§ Dataset section:
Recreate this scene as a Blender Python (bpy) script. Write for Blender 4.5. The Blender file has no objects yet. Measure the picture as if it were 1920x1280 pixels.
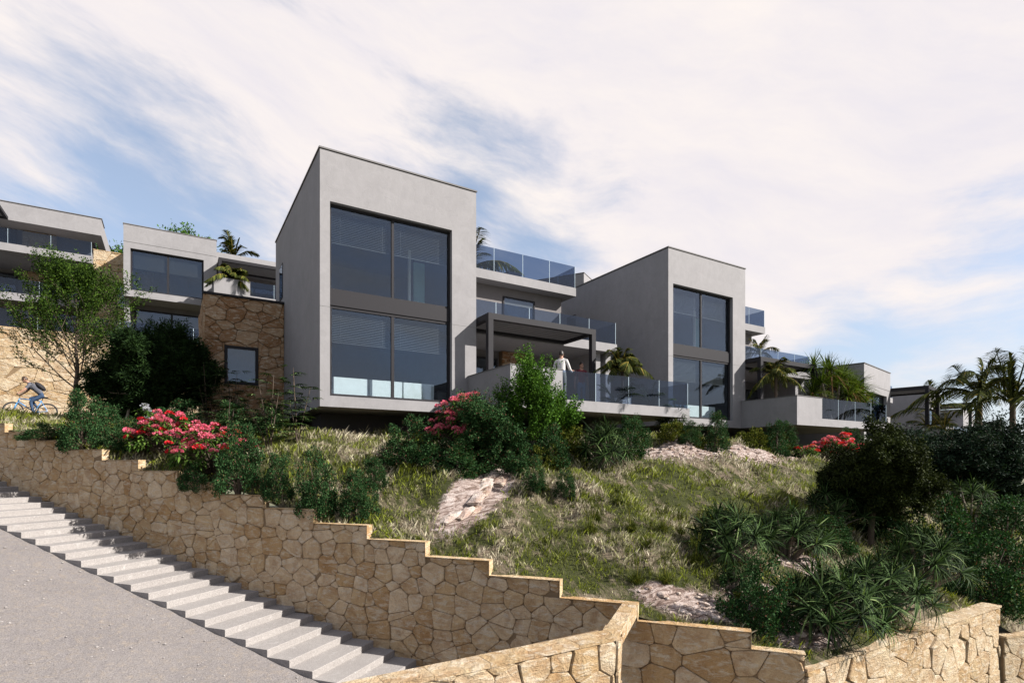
import bpy, bmesh, math, random
import numpy as np
from mathutils import Vector, Matrix

C = bpy.context.scene.collection
R = math.radians
PI = math.pi
rng = random.Random(7)
nr = np.random.RandomState(11)

# ------------------------------------------------------------------ camera
cam_d = bpy.data.cameras.new('camera')
cam = bpy.data.objects.new('camera', cam_d)
C.objects.link(cam)
cam.location = (0, 0, 0)
cam.rotation_euler = (R(90), 0, R(-31.3))
cam_d.sensor_width = 36
cam_d.sensor_fit = 'HORIZONTAL'
cam_d.lens = 36 * 1045 / 1920
cam_d.shift_y = 230 / 1920
cam_d.clip_end = 9000
bpy.context.scene.camera = cam

# ------------------------------------------------------------------ light
SUN_AZ = -43.2           # degrees from +X, counter-clockwise
SUN_EL = 34.0
sd = bpy.data.lights.new('sun', 'SUN')
sd.energy = 4.9
sd.angle = R(0.5)
sd.color = (1.0, 0.95, 0.88)
sun = bpy.data.objects.new('sun', sd)
C.objects.link(sun)
svec = Vector((math.cos(R(SUN_AZ)) * math.cos(R(SUN_EL)), math.sin(R(SUN_AZ)) * math.cos(R(SUN_EL)), math.sin(R(SUN_EL))))
sun.rotation_euler = svec.to_track_quat('Z', 'Y').to_euler()

sc = bpy.context.scene
sc.view_settings.view_transform = 'Standard'
sc.view_settings.look = 'None'
sc.view_settings.gamma = 1
sc.view_settings.use_curve_mapping = False
sc.view_settings.exposure = 1.22

world = bpy.data.worlds.new('World')
sc.world = world
world.use_nodes = True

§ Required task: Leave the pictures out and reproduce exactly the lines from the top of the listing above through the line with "nr = np.random.RandomState(11)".

§ Result of the task:
Recreate this scene as a Blender Python (bpy) script. Write for Blender 4.5. The Blender file has no objects yet. Measure the picture as if it were 1920x1280 pixels.
import bpy, bmesh, math, random
import numpy as np
from mathutils import Vector, Matrix

C = bpy.context.scene.collection
R = math.radians
PI = math.pi
rng = random.Random(7)
nr = np.random.RandomState(11)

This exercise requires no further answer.